SUPPLIED MATERIAL:
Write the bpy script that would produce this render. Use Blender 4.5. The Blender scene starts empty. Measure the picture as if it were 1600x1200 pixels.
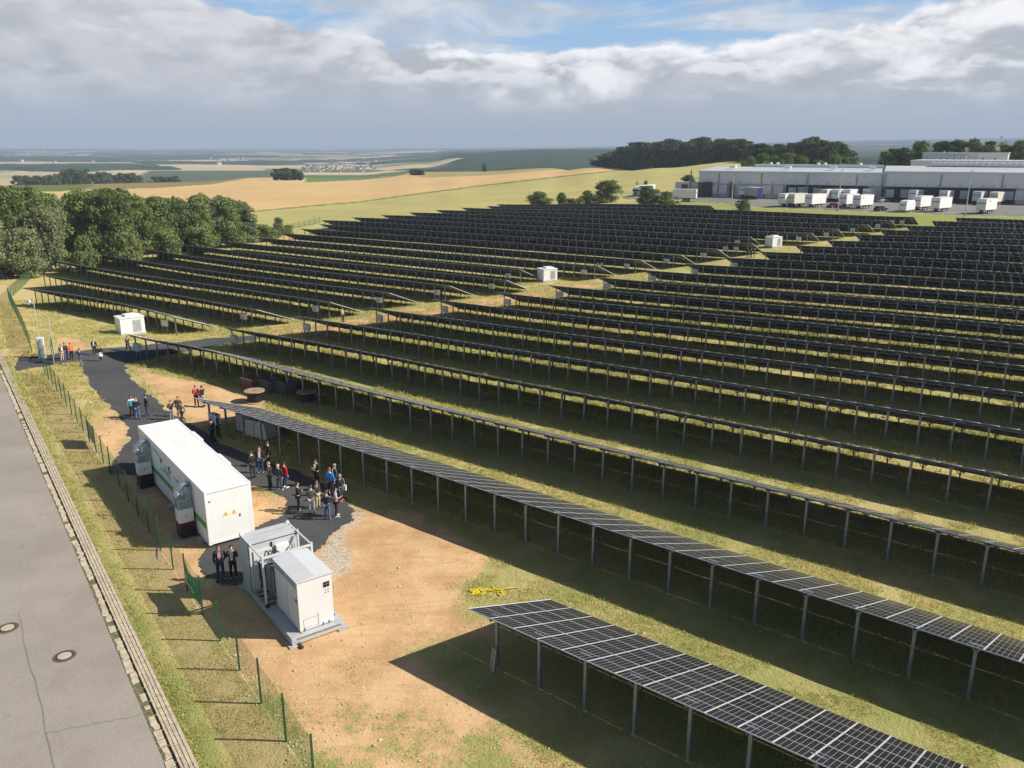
import bpy, bmesh, math, random
import numpy as np
from mathutils import Vector, Matrix
R_ = math.radians
SC = bpy.context.scene
COL = SC.collection
# ------------------------------------------------------------------ camera, sky, sun, exposure
F = 1294.0; TH = R_(15.9); H = 20.5            # photo focal length in its own pixels, pitch, eye height
cam_d = bpy.data.cameras.new('camera'); cam_d.sensor_width = 36; cam_d.lens = F / 1600 * 36
cam_d.clip_start = 0.5; cam_d.clip_end = 40000
cam = bpy.data.objects.new('camera', cam_d); COL.objects.link(cam)
cam.location = (0, 0, H); cam.rotation_euler = (R_(90) - TH, 0, 0); SC.camera = cam
SUN_AZ = R_(92.5); SUN_EL = R_(37.5)             # azimuth clockwise from +Y
sd = Vector((math.sin(SUN_AZ) * math.cos(SUN_EL), math.cos(SUN_AZ) * math.cos(SUN_EL), math.sin(SUN_EL)))
sun_d = bpy.data.lights.new('sun', 'SUN'); sun_d.energy = 5.0; sun_d.angle = R_(0.5); sun_d.color = (1, .93, .82)
sun = bpy.data.objects.new('sun', sun_d); COL.objects.link(sun)
sun.rotation_euler = sd.to_track_quat('Z', 'Y').to_euler(); sun.location = (60, -20, 80)
SC.view_settings.view_transform = 'Standard'; SC.view_settings.look = 'None'
SC.view_settings.exposure = 0.40
SC.cycles.diffuse_bounces = 3; SC.view_settings.gamma = 1.0

class NT:
    """tiny node helper"""
    def __init__(s, tree): s.t = tree; s.n = tree.nodes; s.l = tree.links
    def new(s, typ, **kw):
        nd = s.n.new(typ)
        for k, v in kw.items(): setattr(nd, k, v)
        return nd
    def put(s, sock, v):
        if isinstance(v, bpy.types.NodeSocket): s.l.new(v, sock)
        elif v is not None:
            if sock.type == 'RGBA' and len(v) == 3: v = (*v, 1)
            sock.default_value = v
    def m(s, op, a, b=None, c=None, clamp=False):
        nd = s.new('ShaderNodeMath', operation=op, use_clamp=clamp)
        s.put(nd.inputs[0], a)
        if b is not None: s.put(nd.inputs[1], b)
        if c is not None: s.put(nd.inputs[2], c)
        return nd.outputs[0]
    def mix(s, f, a, b, mode='MIX'):
        nd = s.new('ShaderNodeMix', data_type='RGBA', blend_type=mode)
        s.put(nd.inputs[0], f); s.put(nd.inputs[6], a); s.put(nd.inputs[7], b)
        return nd.outputs[2]
    def ss(s, v, a, b):
        nd = s.new('ShaderNodeMapRange', interpolation_type='SMOOTHSTEP')
        s.put(nd.inputs[0], v); nd.inputs[1].default_value = a; nd.inputs[2].default_value = b
        return nd.outputs[0]
    def noise(s, vec, scale, detail=4, rough=.55, dist=0):
        nd = s.new('ShaderNodeTexNoise'); s.put(nd.inputs['Vector'], vec)
        nd.inputs['Scale'].default_value = scale; nd.inputs['Detail'].default_value = detail
        nd.inputs['Roughness'].default_value = rough; nd.inputs['Distortion'].default_value = dist
        return nd.outputs[0]
    def comb(s, x, y, z=0.0):
        nd = s.new('ShaderNodeCombineXYZ'); s.put(nd.inputs[0], x); s.put(nd.inputs[1], y); s.put(nd.inputs[2], z)
        return nd.outputs[0]

W = bpy.data.worlds.new('World'); SC.world = W; W.use_nodes = True
W.node_tree.nodes.clear(); N = NT(W.node_tree)
sky = N.new('ShaderNodeTexSky', sky_type='NISHITA', sun_disc=False)
sky.sun_elevation = SUN_EL; sky.sun_rotation = SUN_AZ; sky.altitude = 350; sky.air_density = 1.0; sky.dust_density = 1.6
tc = N.new('ShaderNodeTexCoord'); sp = N.new('ShaderNodeSeparateXYZ'); N.put(sp.inputs[0], tc.outputs['Generated'])
az = N.m('MULTIPLY', N.m('ARCTAN2', sp.outputs[0], sp.outputs[1]), 57.2958)
el = N.m('MULTIPLY', N.m('ARCSINE', sp.outputs[2]), 57.2958)
# clouds: bank of stratocumulus up to about 7 degrees with bright tops, blue above it with torn sheets
big = N.noise(N.comb(N.m('MULTIPLY', az, .055), N.m('MULTIPLY', el, .10), 3.1), 1.0, 3, .5)
puff = N.noise(N.comb(N.m('MULTIPLY', az, .16), N.m('MULTIPLY', el, .34), 7.7), 1.0, 7, .52, .25)
puff2 = N.noise(N.comb(N.m('MULTIPLY', az, .16), N.m('MULTIPLY', N.m('ADD', el, .42), .34), 7.7), 1.0, 7, .52, .25)
fine = N.noise(N.comb(N.m('MULTIPLY', az, .30), N.m('MULTIPLY', el, .62), 1.3), 1.0, 6, .52, .2)
wisp = N.noise(N.comb(N.m('MULTIPLY', az, .075), N.m('MULTIPLY', el, .45), 11.3), 1.0, 8, .62, .6)
top = N.m('ADD', N.m('MULTIPLY', N.m('SUBTRACT', big, .5), 3.0), 6.7)
top = N.m('ADD', top, N.m('ADD', N.m('MULTIPLY', N.m('SUBTRACT', 1.0, N.ss(az, -21, -11)), 2.8), N.m('MULTIPLY', N.ss(az, 20, 27), 1.8)))

d1 = N.m('SUBTRACT', N.m('ADD', top, N.m('MULTIPLY', N.m('SUBTRACT', puff, .5), 5.5)), el)
bank = N.ss(d1, -.15, .55)
d2 = N.m('SUBTRACT', N.m('ADD', N.m('ADD', N.m('MULTIPLY', wisp, 1.0), 0), N.m('MULTIPLY', big, .25)), .60)
sheet = N.m('MULTIPLY', N.ss(d2, -.06, .18), .85)
# bright where the cloud thins upwards (sunlit tops), grey inside
rim = N.ss(N.m('SUBTRACT', puff, puff2), -.015, .075)
edge = N.m('SUBTRACT', 1.0, N.ss(d1, .1, 2.0))
lit = N.m('MULTIPLY', N.m('MAXIMUM', N.m('MULTIPLY', edge, N.ss(fine, .36, .60)), N.m('MULTIPLY', rim, .55)), N.ss(el, 2.4, 5.0))
lit = N.m('MAXIMUM', lit, N.m('MULTIPLY', N.m('MULTIPLY', N.ss(puff, .50, .66), .75), N.ss(el, 2.0, 3.6)))
lit = N.m('MULTIPLY', lit, N.m('ADD', .50, N.m('MULTIPLY', N.ss(az, -14, -4), .75)))
grey = N.mix(N.ss(fine, .35, .68), (.43, .45, .49), (.57, .575, .605))
grey = N.mix(N.ss(el, 5.0, .6), grey, (.385, .435, .495))
ccol = N.mix(lit, grey, (.95, .945, .955))
upc = N.mix(N.ss(fine, .35, .65), (.50, .52, .56), (.70, .72, .76))
dens = N.m('MAXIMUM', bank, sheet)
ccol = N.mix(N.m('SUBTRACT', 1.0, bank), ccol, upc)
hi = N.mix(N.ss(el, 12, 45), ccol, (.11, .135, .17))
blue = N.mix(N.ss(el, 4, 12), (.33, .52, .74), (.20, .40, .70))
cmix = N.mix(dens, blue, hi)
b1 = N.new('ShaderNodeBackground'); N.put(b1.inputs[0], sky.outputs[0]); b1.inputs[1].default_value = .05
b2 = N.new('ShaderNodeBackground'); N.put(b2.inputs[0], cmix); b2.inputs[1].default_value = .86
ms = N.new('ShaderNodeMixShader'); wo = N.new('ShaderNodeOutputWorld')
# the open sky high overhead is the plain daylight sky, the cloud field surrounds the horizon
N.put(ms.inputs[0], N.m('SUBTRACT', 1.0, N.m('MULTIPLY', N.ss(el, 11, 24), 1.0)))
N.l.new(b1.outputs[0], ms.inputs[1]); N.l.new(b2.outputs[0], ms.inputs[2]); N.l.new(ms.outputs[0], wo.inputs[0])

# ------------------------------------------------------------------ helpers
rng = np.random.default_rng(7); random.seed(7)
CT, ST = math.cos(TH), math.sin(TH)
def ray(x, y):
    u = (x - 800) / F; v = (600 - y) / F
    return np.array([u, CT + v * ST, v * CT - ST])
def Gz(x, y, z=0.0):
    d = ray(x, y); return d * ((z - H) / d[2]) + np.array([0, 0, H])
def vproj(X, Y, Z):
    Z = Z - H; dep = np.maximum(Y * CT - Z * ST, 1e-3); up = Z * CT + Y * ST
    return 800 + F * X / dep, 600 - F * up / dep
AZR = R_(38.4)
NV = np.array([math.sin(AZR), math.cos(AZR)]); TV = np.array([math.cos(AZR), -math.sin(AZR)])
def edge_d(k): return 22.2 + 9.65 * (k - 1)
def row_hit(k, x, y):
    d = ray(x, y); q = edge_d(k) / (d[:2] @ NV); return d * q + np.array([0, 0, H])
RT = {1:(732,951),2:(302,622),3:(194,523),4:(346,510),5:(460,493),6:(574,480),7:(676,467),8:(775,456),9:(857,445.5),10:(932,433),11:(1003,421.5),12:(1070,412),13:(1132,402.5),14:(1187,393),15:(1242,383),16:(1292,376),17:(1335,366),18:(1375,359),19:(1415,353),20:(1456,345),21:(1493,340)}
LR = {4:(269,494.5),5:(394,482),6:(507.5,471),7:(608,457.5),8:(699,446),9:(785,437),10:(810,421),11:(930,415),12:(997,406),13:(1059.5,398.5),14:(1117,389),15:(1168,380),16:(1169,370),17:(1266,364),18:(1309,358),19:(1350,350.5),20:(1389,345),21:(1427,339),22:(1105,321)}
LL = dict(zip(range(4,23),[(42.5,450.5),(58,427),(84,407),(116,392),(221,389),(276,380.5),(336,376),(400,371),(436,364),(469,357.5),(498,350),(501,344),(549.5,339.5),(595.5,336),(639,332),(681,328),(721,324.5),(760,321.7),(776,319)]))
X16 = {3:862,4:747,5:673,6:613,7:572,8:537.5,9:509,10:484,11:462.5,12:442.5,13:427,14:412,15:395.5}
X12 = {5:607.5,6:561,7:526,8:497.5,9:476,10:452.5,11:436,12:419,13:405,14:394}
X08 = {11:405,12:391,13:379,14:369,15:359.5,16:351,17:344,18:337,19:331,20:327,21:323,22:319.5}
ctrl = []
for D in (RT, LR, LL):
    for k, (x, y) in D.items(): p = row_hit(k, x, y); ctrl.append((p[0], p[1], p[2] - 2.6))
for xx, D in ((1600, X16), (1200, X12), (800, X08)):
    for k, y in D.items(): p = row_hit(k, xx, y); ctrl.append((p[0], p[1], p[2] - 2.6))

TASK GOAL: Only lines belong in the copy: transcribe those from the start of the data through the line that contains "SC.cycles.diffuse_bounces = 3;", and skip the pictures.

ANSWER:
Write the bpy script that would produce this render. Use Blender 4.5. The Blender scene starts empty. Measure the picture as if it were 1600x1200 pixels.
import bpy, bmesh, math, random
import numpy as np
from mathutils import Vector, Matrix
R_ = math.radians
SC = bpy.context.scene
COL = SC.collection
# ------------------------------------------------------------------ camera, sky, sun, exposure
F = 1294.0; TH = R_(15.9); H = 20.5            # photo focal length in its own pixels, pitch, eye height
cam_d = bpy.data.cameras.new('camera'); cam_d.sensor_width = 36; cam_d.lens = F / 1600 * 36
cam_d.clip_start = 0.5; cam_d.clip_end = 40000
cam = bpy.data.objects.new('camera', cam_d); COL.objects.link(cam)
cam.location = (0, 0, H); cam.rotation_euler = (R_(90) - TH, 0, 0); SC.camera = cam
SUN_AZ = R_(92.5); SUN_EL = R_(37.5)             # azimuth clockwise from +Y
sd = Vector((math.sin(SUN_AZ) * math.cos(SUN_EL), math.cos(SUN_AZ) * math.cos(SUN_EL), math.sin(SUN_EL)))
sun_d = bpy.data.lights.new('sun', 'SUN'); sun_d.energy = 5.0; sun_d.angle = R_(0.5); sun_d.color = (1, .93, .82)
sun = bpy.data.objects.new('sun', sun_d); COL.objects.link(sun)
sun.rotation_euler = sd.to_track_quat('Z', 'Y').to_euler(); sun.location = (60, -20, 80)
SC.view_settings.view_transform = 'Standard'; SC.view_settings.look = 'None'
SC.view_settings.exposure = 0.40
SC.cycles.diffuse_bounces = 3; SC.view_settings.gamma = 1.0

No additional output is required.